I’ll be out and about checking on things a bit later.

9 thoughts on “Mother Nature has a sense of humor

  1. At least the sun is out giving our highway workers a chance to work in some better conditions and get some color on their faces. Smiles!

  2. Per KION:…..just released…..

    A new slide on Highway 1 makes it the third in just two weeks.  Cal Trans says that large boulders are falling into the roadway at Alder Creek. The slide happened eight miles inside the Monterey County line.

    The Big Sur Chamber of Commerce is expected to release more information regarding the slide early this morning. In the mean time, the section of the road will remain closed.

    The new slide comes just 11 days after the worst slide made a forty foot section of road collapse into the ocean. That section of the road remains closed between Palo Colorado Road and the Bixby Bridge. Crews do not expect it to be open for several weeks.

  3. Does anyone have any information about the Big Sur Post Office? Do they have power? (when calling their phone number, a weird electronic sound comes on) Is staff working? Is it open? If so, are the open hours limited? If they’re open/working, are deliveries of mail being made to them or is mail being diverted to Monterey? (I am waiting for a time-sensitive piece of mail is why I ask, which, I admit, is kinda laughable at this point.)
    Thank you.

  4. The early morning drive over N-F road had one benefit for me…
    IT GENERATED POETRY!!!

    Enjoy the product:

    ——————————-

    NACIMIENTO ROAD

    The ribbon of the road
    threads the canyon curves.

    Misty morning whisps
    lace snow-dusted summits.

    Verdant Spanish moss,
    burnished bronze bark,

    of madrone and manzanita,
    twisting oak tines,

    regenerating redwood
    line the wandering way.

    …Waterfalls everywhere!

    Finally,
    The sapphire sea
    stretches to eternity

  5. David Allan, that is a good poem, I like it a lot. Nice and simple and descriptive. The combination of the mist with the snow is pretty incredible, yes? Wish I had seen it. Thanks, keep up your good work with the P.V. school. Helping kids is the best. Been by there many times on my way to Salmon Creek, Estrella, and even Jack Knife mine in the 1970’s(years ago).

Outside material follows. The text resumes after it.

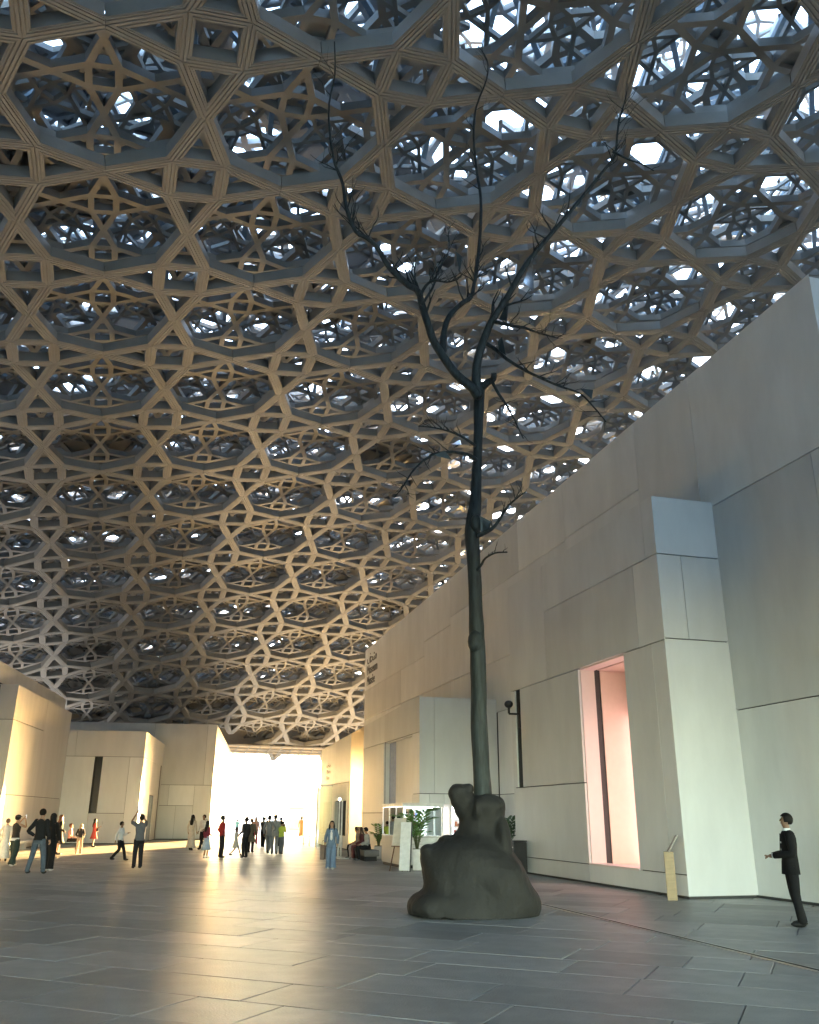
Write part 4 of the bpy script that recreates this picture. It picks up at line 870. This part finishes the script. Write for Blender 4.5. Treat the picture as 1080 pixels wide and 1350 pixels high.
# second lit cabinet
def DP(u, w_, z=0): return KP(u-.2, w_+1.75, z)
dc = thing('display_cabinet', DP(0, 0), 'brightly edged display cabinet of packaged food with a black screen above its shelves', 'cabinet')
def db(m, u0, u1, w0, w1, z0, z1): return m.quadprism([DP(u0, w0, z0), DP(u1, w0, z0), DP(u1, w1, z0), DP(u0, w1, z0)], [DP(u0, w0, z1), DP(u1, w0, z1), DP(u1, w1, z1), DP(u0, w1, z1)])
db(MB(), 0, 1.0, 0, 1.55, 0, .9).build('base', m_lam, dc, True)
db(db(MB(), 0, 1.0, -.0, .06, .902, 2.14), 0, 1.0, 1.49, 1.55, .902, 2.14).build('side_frame', m_pw, dc, True)
db(MB(), 0, 1.0, .062, 1.488, 2.06, 2.14).build('head', m_pw, dc, True)
db(db(db(MB(), -.004, .03, .063, .09, .92, 2.05), -.004, .03, 1.46, 1.487, .92, 2.05), -.004, .03, .092, 1.458, 2.02, 2.05).build('led', m_led, dc, True)
db(MB(), .9, .95, .07, 1.48, .91, 2.0).build('back_board', emit('lit_back_b', (.8, .8, .8), .02), dc, True)
db(MB(), .1, .16, .45, .95, 1.66, 2.01).build('screen', m_dark, dc, True)
for z in (1.12, 1.36, 1.58): db(MB(), .25, .85, .1, 1.45, z, z+.02).build('shelf', m_steel, dc, True)
for i in range(40):
    z_ = KR.choice((.905, 1.142, 1.382)); s_ = KR.uniform(.05, .11); h_ = KR.uniform(.07, .17)
    c_, cn = KR.choice((((.5, .2, .1), 'orange'), ((.6, .5, .4), 'beige'), ((.2, .08, .05), 'brown'), ((.55, .55, .58), 'white'), ((.5, .1, .07), 'red'), ((.12, .14, .3), 'blue')))
    b = MB().box((0, 0, h_/2), s_, s_, h_, ch=.006).build('food_packet', cloth(c_, .5))
    b.location = DP(KR.uniform(.3, .8), KR.uniform(.16, 1.4), z_); b.rotation_euler = (0, 0, kz+KR.uniform(-.2, .2)); tag(b, 'small %s food packet on the %s of the bright edged display cabinet' % (cn, {.905: 'floor', 1.142: 'lower shelf', 1.382: 'middle shelf'}[z_]), 'packet', 'packets in the display cabinet')
# A-board and easel
eb = ground(533, 1150)
ab = thing('sign_board', (eb.x, eb.y, 0), 'white upright sign board with a black edge before the kiosk', 'sign', rz=rad(-15))
T_ = Matrix.Rotation(rad(-9), 3, 'X')
MB().box(T_@Vector((0, 0, .80)), .36, .02, 1.5, R=T_).build('board', m_pw, ab); MB().box(T_@Vector((.194, 0, .80)), .025, .05, 1.58, R=T_).build('edge', m_dark, ab)
MB().bar((0, .45, .0), T_@Vector((0, .02, 1.35)), .025).build('leg', m_dark, ab)
eg = ground(522, 1149)
ez = thing('easel', (eg.x, eg.y, 0), 'wooden easel holding a blank pale board in front of the kiosk', 'easel', rz=rad(-30))
T_ = Matrix.Rotation(rad(-10), 3, 'X'); m_wood = M('dark_wood', (.10, .05, .035), .5, stretch=(8, 8, .5))
for x_, yb in ((-.24, 0), (.24, 0), (0, .5)): MB().bar((x_*1.0, yb, 0), T_@Vector((x_*.25, .04, 1.65)), .03).build('leg', m_wood, ez)
MB().box(T_@Vector((0, -.01, .78)), .5, .05, .03, R=T_).build('ledge', m_wood, ez); MB().box(T_@Vector((0, -.015, 1.24)), .46, .015, .88, R=T_).build('board', M('cream_board', (.62, .58, .5), .6), ez)
# plants
m_leaf = M('palm_leaf', (.09, .20, .04), .42, var=.35, scale=5); m_stem = M('plant_stem', (.09, .11, .04), .6); m_leafd = M('dark_leaf', (.045, .10, .04), .45, var=.3, scale=6)
def palm(pos, hh, label, pot_c, pot=(.32, .62), n=15, leaf=m_leaf, seed=1):
    R_ = random.Random(seed); t = thing('potted_palm', (pos.x, pos.y, 0), label, 'plant')
    a, h_ = pot
    MB().quadprism([(-a*.42, -a*.42, 0), (a*.42, -a*.42, 0), (a*.42, a*.42, 0), (-a*.42, a*.42, 0)], [(-a/2, -a/2, h_), (a/2, -a/2, h_), (a/2, a/2, h_), (-a/2, a/2, h_)]).build('planter', pot_c, t)
    MB().box((0, 0, h_+.004), a*.88, a*.88, .02).build('soil', M('soil', (.04, .03, .02), .9), t)
    for i in range(n):
        az = i*2.4+R_.uniform(-.3, .3); L = (hh-h_)*R_.uniform(.42, 1.0); out = R_.uniform(.18, .62)*L; d = Vector((math.cos(az), math.sin(az), 0))
        P = [Vector((0, 0, h_))+d*.04, Vector((0, 0, h_+L*.5))+d*out*.3, Vector((0, 0, h_+L*.85))+d*out*.75, Vector((0, 0, h_+L*.95-.1*out))+d*out*1.25]
        st = MB().tube(P, [.012, .009, .006, .003], seg=5).build('frond', m_stem, t, smooth=True)
        lf = MB(); side = Vector((-d.y, d.x, 0))
        for j in range(11):
            u_ = .22+.76*j/10; seg = min(int(u_*3), 2); p = P[seg].lerp(P[seg+1], u_*3-seg); tg = (P[seg+1]-P[seg]).normalized()
            for sg in (-1, 1):
                ll = L*.25*(1-.5*abs(u_-.55)); v = (side*sg*.75+tg*.7+Vector((0, 0, -.15))).normalized(); q = p+v*ll; w2 = tg.cross(v).cross(v).normalized()*ll*.13
                lf.poly([p, p+v*ll*.45+w2, q+Vector((0, 0, -.03)), p+v*ll*.45-w2])
        lf.build('leaflets', leaf, st)
    return t
palm(ground(550, 1147), 2.15, 'leafy green palm in a white square planter at the corner of the kiosk', m_pw, (.34, .66), 14, seed=3)
palm(ground(672, 1146), 1.9, 'dark potted plant in a grey planter beside the black bin', m_lam, (.4, .6), 13, m_leafd, 5)
palm(ground(499, 1132), 1.55, 'low potted palm at the end of the bench left of the kiosk', m_lam, (.36, .5), 12, m_leaf, 8)
# black bin
bn = ground(685, 1153); bi = thing('litter_bin', (bn.x, bn.y+.2, 0), 'square black litter bin against the grey gallery bay', 'bin', rz=kz)
MB().box((0, 0, .48), .44, .44, .96, ch=.012).build('body', m_dark, bi); MB().box((0, 0, .985), .46, .46, .035, ch=.008).build('lid', m_dark, bi)
MB().box((-.0, .224, .80), .26, .012, .03).build('handle', m_steel, bi)
# bronze information stand
st0 = ground(887, 1187); ist = thing('info_stand', (st0.x, st0.y, 0), 'slim bronze information stand with a tilted top panel beside the bay', 'sign', rz=rad(-12))
m_br = M('brushed_bronze', (.22, .16, .09), .45, metal=.35, var=.15, scale=4, stretch=(1, 1, 8))
MB().box((0, 0, .50), .21, .14, 1.0, ch=.006).build('post', m_br, ist)
Rp = Matrix.Rotation(rad(-12), 3, 'Z')@Matrix.Rotation(rad(58), 3, 'Y').to_3x3(); 
MB().box((.10, 0, 1.17), .03, .42, .42, R=Matrix.Rotation(rad(32), 3, 'Y'), ch=.006).build('panel', M('dark_plate', (.10, .09, .08), .35, metal=.5), ist)
# surveillance camera on the bay
cb = OB + dR*9.42 - nR*.03; cc = thing('wall_camera', (cb.x, cb.y, 5.05), 'small black surveillance camera on a bracket in the slot of the bay', 'camera', rz=math.atan2(-nR.y, -nR.x))
MB().box((-.1, 0, -.05), .08, .10, .85).build('back_plate', m_dark, cc); MB().box((.10, 0, -.02), .4, .06, .06).build('arm', m_dark, cc); MB().box((.30, 0, .1), .06, .06, .22).build('neck', m_dark, cc)
MB().ell((.30, 0, .30), .15, .15, .13).build('dome_cover', m_dark, cc, smooth=True)
# double pole stand by the painted golden glow strip
sp0 = ground(457, 1131); ps = thing('pole_stand', (sp0.x, sp0.y, 0), 'pair of slim white poles on a floor plate before the lit shop window', 'stand', rz=kz)
MB().box((0, .3, .012), 2.4, .5, .02).build('base_plate', m_pw, ps)
for x_ in (-.2, .4): MB().tube([(x_, .3, .02), (x_, .3, 2.35)], .035, seg=10, smooth=1).build('pole', m_pw, ps, smooth=True)
MB().ell((.4, .3, 2.42), .07, .07, .07).build('lamp', emit('small_lamp', (1, .9, .7), .25), ps, smooth=True)

# ------------------------------------------------------------------ wall lettering
def wall_text(lines, O, parent, mat, size, gap, name='lettering'):
    M3 = Matrix((-dR, Vector((0, 0, 1)), -nR)).transposed()
    for i, (tx, s_) in enumerate(lines):
        c = bpy.data.curves.new('text', 'FONT'); c.body = tx; c.size = size*s_; c.extrude = .012; c.resolution_u = 2
        t = bpy.data.objects.new('t', c); COL.objects.link(t); bpy.context.view_layer.update()
        me = bpy.data.meshes.new_from_object(t.evaluated_get(bpy.context.evaluated_depsgraph_get())); COL.objects.unlink(t)
        me.transform(M3.to_4x4()); me.transform(Matrix.Translation(O-Vector((0, 0, gap*i))-parent.location-nR*.02)); me.materials.append(mat); link(name, me, parent)
m_letg = M('grey_letters', (.16, .155, .15), .5); m_letw = M('pale_letters', (.85, .83, .78), .5)
wall_text((('\uFED2\uFEA4\uFE98\uFEE3', 1.15), ('Museum', .95), ('Musée', .95)), OA+dR*40.6+Vector((0, 0, 11.75)), bA, m_letg, .95, .75)
wall_text((('\uFED2\uFEA4\uFE98\uFEE3', 1.0), ('Museum', .8), ('Musée', .8)), OC_+dR*36.3+Vector((0, 0, 4.5)), bC, m_letw, .42, .36)
bake_all()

  6. I guess I wasn’t quite finished (above post). This is a blog, and I’m something of a writer, like David Allen. What I liked about his poem sends this thread off on a tiny tangent, with a tale to tell.
    In 1971, I went into the Santa Cruz Mtns., to Ben Lomand, had a relationship to the Friend’s Center there. Upon leaving, I drove up, instead of down, to Monterey. Up, up to a place where I was still on asphalt, but also at the top of the Redwood trees and Doug Firs. I stopped and looked all around, mesmerized at the center bowl of a valley and all greenery of the tree tops, and the dramatic break to blue sky.
    This last portion ties into David’s N-F Road poem, with the low Stratus clouds- the fog. They were like notes of a song, appearing and disappearing, little clusters of fog, floating up into the bowl of evergreens, and vaporizing, all around me. All natural, no drugs, you guys. It was just beautiful nature, the fog playing in the mountains.
    Anyway, DA’s poem brought back this memory of what I call the ‘flute fog’ that day in Santa Cruz highlands.
    The central California coastal redwoods, it is their home.

    O.K., back to Alder Crk.

  7. Thanks Wallyncats…
    At school, we have an ever-growing “Poetry Storm”, which is a growing exchange of poems that starts like a a rain drop, then another, and then another, and so on. We did this among the Surf Team students and other surfing friends, e-mailing poems back and forth until the rebounding e-mail became a pages-long anthology. The students have written some high-voltage haiku during last week’s storms, and the above poem is a continuation of the “Storm Poetry – Poetry Storm”…now gaining “post storm” poems. Maybe later we’ll put together an anthology book and have it available at our PTO fundraiser “Spring Tide Festival” planned for April 9th at the school. Anyway, with the double closure, the highway has been so quiet, and simply walking across it brought this haiku out of my thoughts:

    The silent highway
    Listens to the songs of birds
    Swept by salty breeze

  8. David Allan, was looking through some of my South Coast slides (photo-type :)) and found a nice one of N-F Rd from the top, before the western descent, with the ocean and the complex lower valley. If I can get my scanner hooked up, I’ll try to digitize and send it in.
    Are you aware of Garrison Keillor’s daily E-mail The Writer’s Almanac? Anybody can subscribe.
    http://writersalmanac.publicradio.org/
    It is an amazing daily history lesson about literary artists, filmmakers, and people who have made important contributions to humanity. It is what Garrison reads on air, but not confined to 7 o’clock time periods. It is advanced, but the kids might like it.
    Maybe BSK could consider providing a link.

  9. i like the david allen poem much. thanks for sharing.

    any word on when the road at alder creek may open up? we’re trying to come and bring some love / share the love in and of the area.